* Available data *

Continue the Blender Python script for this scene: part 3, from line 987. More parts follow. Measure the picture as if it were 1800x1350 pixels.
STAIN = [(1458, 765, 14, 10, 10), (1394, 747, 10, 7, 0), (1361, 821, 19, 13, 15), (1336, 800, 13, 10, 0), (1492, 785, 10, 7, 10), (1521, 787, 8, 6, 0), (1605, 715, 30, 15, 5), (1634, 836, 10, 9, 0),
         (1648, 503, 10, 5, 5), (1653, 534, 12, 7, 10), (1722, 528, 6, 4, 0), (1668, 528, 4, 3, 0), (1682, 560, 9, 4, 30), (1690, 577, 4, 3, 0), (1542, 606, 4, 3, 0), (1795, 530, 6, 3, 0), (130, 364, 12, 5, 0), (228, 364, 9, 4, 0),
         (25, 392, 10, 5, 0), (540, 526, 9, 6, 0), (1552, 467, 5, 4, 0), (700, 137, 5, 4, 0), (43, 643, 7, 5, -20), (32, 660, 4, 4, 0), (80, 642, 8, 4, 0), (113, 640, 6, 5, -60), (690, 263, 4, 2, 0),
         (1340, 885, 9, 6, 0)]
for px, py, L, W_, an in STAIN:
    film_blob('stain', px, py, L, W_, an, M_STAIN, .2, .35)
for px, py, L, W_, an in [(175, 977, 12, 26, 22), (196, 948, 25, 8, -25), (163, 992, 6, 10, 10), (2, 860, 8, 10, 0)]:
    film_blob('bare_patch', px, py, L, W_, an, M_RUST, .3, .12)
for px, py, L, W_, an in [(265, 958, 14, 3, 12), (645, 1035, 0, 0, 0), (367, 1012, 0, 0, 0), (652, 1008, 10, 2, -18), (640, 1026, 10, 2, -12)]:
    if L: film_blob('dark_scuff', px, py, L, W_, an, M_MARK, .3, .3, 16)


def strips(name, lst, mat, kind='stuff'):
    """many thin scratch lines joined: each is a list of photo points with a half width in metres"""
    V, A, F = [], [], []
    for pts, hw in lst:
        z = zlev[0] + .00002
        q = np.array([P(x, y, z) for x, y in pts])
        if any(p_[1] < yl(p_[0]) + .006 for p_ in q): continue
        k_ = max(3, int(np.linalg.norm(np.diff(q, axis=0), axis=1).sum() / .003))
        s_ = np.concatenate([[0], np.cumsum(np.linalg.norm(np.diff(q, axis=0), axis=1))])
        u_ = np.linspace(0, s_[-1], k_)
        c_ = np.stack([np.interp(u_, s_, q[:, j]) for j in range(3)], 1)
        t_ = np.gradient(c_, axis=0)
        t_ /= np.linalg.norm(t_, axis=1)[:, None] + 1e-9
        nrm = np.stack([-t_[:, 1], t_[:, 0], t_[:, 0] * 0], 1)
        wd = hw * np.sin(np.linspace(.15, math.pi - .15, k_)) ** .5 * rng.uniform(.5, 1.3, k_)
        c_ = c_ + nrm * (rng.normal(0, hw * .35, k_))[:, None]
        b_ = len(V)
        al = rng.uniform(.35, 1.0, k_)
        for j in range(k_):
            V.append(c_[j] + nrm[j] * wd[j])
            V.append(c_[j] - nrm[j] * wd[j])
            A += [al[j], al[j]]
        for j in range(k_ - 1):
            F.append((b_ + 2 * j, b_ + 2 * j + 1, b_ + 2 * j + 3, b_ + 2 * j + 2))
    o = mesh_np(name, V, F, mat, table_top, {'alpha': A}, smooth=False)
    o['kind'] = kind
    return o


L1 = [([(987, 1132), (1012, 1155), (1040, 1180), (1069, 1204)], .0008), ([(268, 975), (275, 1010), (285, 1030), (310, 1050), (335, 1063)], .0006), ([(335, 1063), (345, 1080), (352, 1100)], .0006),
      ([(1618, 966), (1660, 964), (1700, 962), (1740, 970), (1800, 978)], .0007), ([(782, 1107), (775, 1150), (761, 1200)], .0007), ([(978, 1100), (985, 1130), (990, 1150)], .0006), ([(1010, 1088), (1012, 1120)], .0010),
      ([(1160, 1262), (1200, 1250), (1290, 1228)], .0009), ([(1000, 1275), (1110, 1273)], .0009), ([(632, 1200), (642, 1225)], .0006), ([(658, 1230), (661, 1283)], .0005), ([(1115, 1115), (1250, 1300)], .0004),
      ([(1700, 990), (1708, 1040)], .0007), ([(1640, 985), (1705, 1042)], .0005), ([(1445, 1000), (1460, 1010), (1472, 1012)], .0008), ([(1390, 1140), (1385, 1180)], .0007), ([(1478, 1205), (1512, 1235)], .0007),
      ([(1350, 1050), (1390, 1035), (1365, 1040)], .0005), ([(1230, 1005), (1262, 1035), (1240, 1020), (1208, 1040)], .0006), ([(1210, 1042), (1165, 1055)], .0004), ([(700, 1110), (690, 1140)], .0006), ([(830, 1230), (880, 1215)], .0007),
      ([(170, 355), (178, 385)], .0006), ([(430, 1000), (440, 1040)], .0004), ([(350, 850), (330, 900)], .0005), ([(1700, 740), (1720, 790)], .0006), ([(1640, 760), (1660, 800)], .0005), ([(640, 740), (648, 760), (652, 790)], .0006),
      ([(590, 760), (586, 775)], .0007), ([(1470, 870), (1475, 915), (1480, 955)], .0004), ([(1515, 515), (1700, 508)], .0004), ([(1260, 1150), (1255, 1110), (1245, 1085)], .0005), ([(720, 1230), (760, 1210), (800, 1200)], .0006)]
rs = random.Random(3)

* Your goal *
Using the material above, quote the first line and each line after it, stopping at and including the line that holds "M_MARK, .3, .3, 16)".

* Task result *
Continue the Blender Python script for this scene: part 3, from line 987. More parts follow. Measure the picture as if it were 1800x1350 pixels.
STAIN = [(1458, 765, 14, 10, 10), (1394, 747, 10, 7, 0), (1361, 821, 19, 13, 15), (1336, 800, 13, 10, 0), (1492, 785, 10, 7, 10), (1521, 787, 8, 6, 0), (1605, 715, 30, 15, 5), (1634, 836, 10, 9, 0),
         (1648, 503, 10, 5, 5), (1653, 534, 12, 7, 10), (1722, 528, 6, 4, 0), (1668, 528, 4, 3, 0), (1682, 560, 9, 4, 30), (1690, 577, 4, 3, 0), (1542, 606, 4, 3, 0), (1795, 530, 6, 3, 0), (130, 364, 12, 5, 0), (228, 364, 9, 4, 0),
         (25, 392, 10, 5, 0), (540, 526, 9, 6, 0), (1552, 467, 5, 4, 0), (700, 137, 5, 4, 0), (43, 643, 7, 5, -20), (32, 660, 4, 4, 0), (80, 642, 8, 4, 0), (113, 640, 6, 5, -60), (690, 263, 4, 2, 0),
         (1340, 885, 9, 6, 0)]
for px, py, L, W_, an in STAIN:
    film_blob('stain', px, py, L, W_, an, M_STAIN, .2, .35)
for px, py, L, W_, an in [(175, 977, 12, 26, 22), (196, 948, 25, 8, -25), (163, 992, 6, 10, 10), (2, 860, 8, 10, 0)]:
    film_blob('bare_patch', px, py, L, W_, an, M_RUST, .3, .12)
for px, py, L, W_, an in [(265, 958, 14, 3, 12), (645, 1035, 0, 0, 0), (367, 1012, 0, 0, 0), (652, 1008, 10, 2, -18), (640, 1026, 10, 2, -12)]:
    if L: film_blob('dark_scuff', px, py, L, W_, an, M_MARK, .3, .3, 16)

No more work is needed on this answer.